One option is to move further down this path – to intervene more robustly with a few more boots on the ground. Two questions arise; first will it work and second will it escalate? For an answer to the second, Viet Nam may be a guide. A few military advisers became over half a million military personal, 80,000 of whom were in a combat role. To answer the first, that looks very like a road we’ve already been down in Iraq; one that didn’t work out too well. Fighting a fanatically motivated, volunteer force that frequently uses terror and guerilla tactics is ultimately an winnable battle for the US, but one that makes us a target both there and here. So if more force isn’t the answer what is?
Perhaps it’s re-framing the question. If our aim is not to defeat ISIS but to reduce the likelihood of America and Americans being attacked by ISIS (and other similar religious extremists) then stepping away may be a better answer. True, ISIS will probably continue to commit atrocities (but Boko Haram is doing that in Nigeria and we’re not talking about getting into that mess). But the question should be not whether ISIS will continue to brutalize ‘non-believers’, but whether they there would be less of this were the US to intervene more aggressively?

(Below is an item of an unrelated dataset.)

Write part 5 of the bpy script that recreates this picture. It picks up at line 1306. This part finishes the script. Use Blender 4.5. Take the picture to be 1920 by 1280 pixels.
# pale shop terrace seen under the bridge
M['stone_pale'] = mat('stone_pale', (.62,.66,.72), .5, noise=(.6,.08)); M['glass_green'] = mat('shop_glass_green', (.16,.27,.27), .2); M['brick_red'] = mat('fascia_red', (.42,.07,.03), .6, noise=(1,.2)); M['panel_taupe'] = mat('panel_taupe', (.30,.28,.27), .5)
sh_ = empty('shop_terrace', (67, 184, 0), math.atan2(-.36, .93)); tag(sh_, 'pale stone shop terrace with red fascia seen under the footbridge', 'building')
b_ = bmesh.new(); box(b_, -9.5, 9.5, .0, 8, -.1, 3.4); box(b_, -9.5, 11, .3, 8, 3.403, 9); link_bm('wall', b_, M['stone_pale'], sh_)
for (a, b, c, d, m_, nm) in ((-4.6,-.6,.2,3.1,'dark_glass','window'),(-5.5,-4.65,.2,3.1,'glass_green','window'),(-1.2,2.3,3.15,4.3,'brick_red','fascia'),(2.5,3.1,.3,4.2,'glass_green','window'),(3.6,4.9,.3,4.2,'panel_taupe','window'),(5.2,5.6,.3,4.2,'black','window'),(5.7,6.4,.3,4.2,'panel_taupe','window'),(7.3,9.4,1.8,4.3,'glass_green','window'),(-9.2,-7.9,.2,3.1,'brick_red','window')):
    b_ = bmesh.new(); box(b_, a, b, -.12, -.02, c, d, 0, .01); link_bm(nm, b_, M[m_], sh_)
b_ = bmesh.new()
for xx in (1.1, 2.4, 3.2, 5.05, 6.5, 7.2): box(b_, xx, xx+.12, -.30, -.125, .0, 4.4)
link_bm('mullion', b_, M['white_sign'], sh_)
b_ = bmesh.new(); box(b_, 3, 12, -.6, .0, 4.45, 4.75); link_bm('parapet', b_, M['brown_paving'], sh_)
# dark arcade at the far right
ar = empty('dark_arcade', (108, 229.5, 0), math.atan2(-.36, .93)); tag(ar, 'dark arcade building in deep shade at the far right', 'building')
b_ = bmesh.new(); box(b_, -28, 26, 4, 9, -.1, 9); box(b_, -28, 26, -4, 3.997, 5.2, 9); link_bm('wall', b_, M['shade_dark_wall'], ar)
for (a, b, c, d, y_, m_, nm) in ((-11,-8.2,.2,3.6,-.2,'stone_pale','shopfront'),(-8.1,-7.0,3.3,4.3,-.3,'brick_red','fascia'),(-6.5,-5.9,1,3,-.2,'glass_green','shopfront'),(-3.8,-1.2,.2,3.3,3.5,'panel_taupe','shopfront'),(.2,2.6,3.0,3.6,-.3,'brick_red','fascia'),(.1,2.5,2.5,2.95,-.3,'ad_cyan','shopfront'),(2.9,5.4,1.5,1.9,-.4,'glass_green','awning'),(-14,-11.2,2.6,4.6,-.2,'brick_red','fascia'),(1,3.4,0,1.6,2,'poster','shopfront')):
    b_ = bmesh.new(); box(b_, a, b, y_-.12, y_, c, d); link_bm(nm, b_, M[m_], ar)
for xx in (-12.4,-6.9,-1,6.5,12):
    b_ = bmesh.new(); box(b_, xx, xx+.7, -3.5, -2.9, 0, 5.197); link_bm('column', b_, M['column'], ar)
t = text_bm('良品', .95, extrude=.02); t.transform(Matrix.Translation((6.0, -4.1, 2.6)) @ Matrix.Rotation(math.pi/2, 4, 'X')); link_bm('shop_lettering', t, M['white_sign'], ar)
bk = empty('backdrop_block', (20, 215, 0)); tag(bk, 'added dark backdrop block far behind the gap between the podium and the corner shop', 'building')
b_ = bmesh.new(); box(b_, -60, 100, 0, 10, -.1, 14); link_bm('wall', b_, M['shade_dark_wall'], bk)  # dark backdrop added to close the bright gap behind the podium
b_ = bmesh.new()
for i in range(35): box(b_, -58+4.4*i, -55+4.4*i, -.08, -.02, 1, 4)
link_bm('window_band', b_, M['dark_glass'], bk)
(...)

Suppose ISIS isn’t stopped and incorporates most if not all of Iraq and Syria into the Califate? Is America safer with Abu Bakr al-Baghdadi controlling (or trying to control) swathes of the Middle East? One argument is that trying to crush ISIS is a fool’s errand and that more fighters will appear to replace those killed in the struggle. On the other hand, letting ISIS try to manager and control the territory it has taken may prove sufficiently challenging that is has little capacity left for foreign adventures. Added to that, its focus will be far less on what is now sees as its Evil Empire, and more on the enemy within (the Shiites) or nearby (Iran). So perhaps if the goal is not to obliterate ISIS, bur to reduce the likelihood of Americans and America being attached perhaps less is more?